Until then, don’t let today’s microwave culture squeeze you into its mold. Take the crockpot approach — slow, unhurried. Do it early, day still unsoiled by life’s toils and cares. This was Stowe’s secret. Make it yours.


Still, still with Thee, when purple morning breaketh,

When the bird waketh, and the shadows flee:

Fairer than morning, lovelier than daylight,

Dawns the sweet consciousness, I am with Thee.


Alone with Thee, amid the mystic shadows,

The solemn hush of nature newly born;

Alone with Thee in breathless adoration,

In the calm dew and freshness of the morn.

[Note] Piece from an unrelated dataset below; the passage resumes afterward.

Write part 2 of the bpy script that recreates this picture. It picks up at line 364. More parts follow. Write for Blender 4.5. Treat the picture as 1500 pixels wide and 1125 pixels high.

When sinks the soul, subdued by toil, to slumber,

Its closing eye looks up to Thee in prayer;

Sweet the repose beneath the wings’ o’ershading,

But sweeter still to wake and find Thee there.


So shall it be at last, in that bright morning

When the soul waketh and life’s shadows flee;

O in that hour, fairer than daylight dawning,

Shall rise the glorious thought, I am with Thee.